There are challenges to be solved, technical as well as social and political. But as the evidence accumulates, much apprehension dissolves, and stakeholder consensus aligns in favor of open access. Piece by piece – or, since this is the Web, should I say bit by bit? – an information commons grows. Sixteen years later, we are here.
The Web was built for scientists to share information. Let’s make it happen.
Further reading:
- James Boyle, “The irony of a web without science”, Financial Times, 4 September 2007.
The greatest irony, though, is this. The world wide web was designed in a scientific laboratory to facilitate access to scientific knowledge.
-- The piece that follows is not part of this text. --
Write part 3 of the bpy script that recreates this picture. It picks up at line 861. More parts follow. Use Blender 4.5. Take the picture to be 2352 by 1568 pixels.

In every other area of life – commerce, social networking, pornography – it has been a smashing success. But in the world of science itself? With the virtues of an open web all around us, we have proceeded to build an endless set of walled gardens, something that looks a lot like Compuserv or Minitel and very little like a world wide web for science.
- David Weinberger, “Keen vs. Weinberger”, Wall Street Journal, 18 July 2007.
I was an academic a long time ago, Andrew, but I haven’t forgotten how isolated I felt in the philosophical community before the Web. Ideas were scarce back then because space, time and the limitations of paper made it hard to hear what others were saying and well nigh impossible to talk with them about it. Today I am in contact with people who come up with ideas I’d never have encountered, who are sources of wide expertise, who squirrel away in public on tiny topics, who spew a long tail of speculations with occasional insights that are worth the wait, who take me apart because my logic is wrong or my biases are showing or my grammar has gone screwy, who support my good ideas and just let the bad ones pass. Without any doubt, I am in the richest, most stimulating, most fruitful swirl of thought, knowledge, ideas and feeling ever in my life… far more productive than when I was consigned to talking only with professionals and credentialed experts.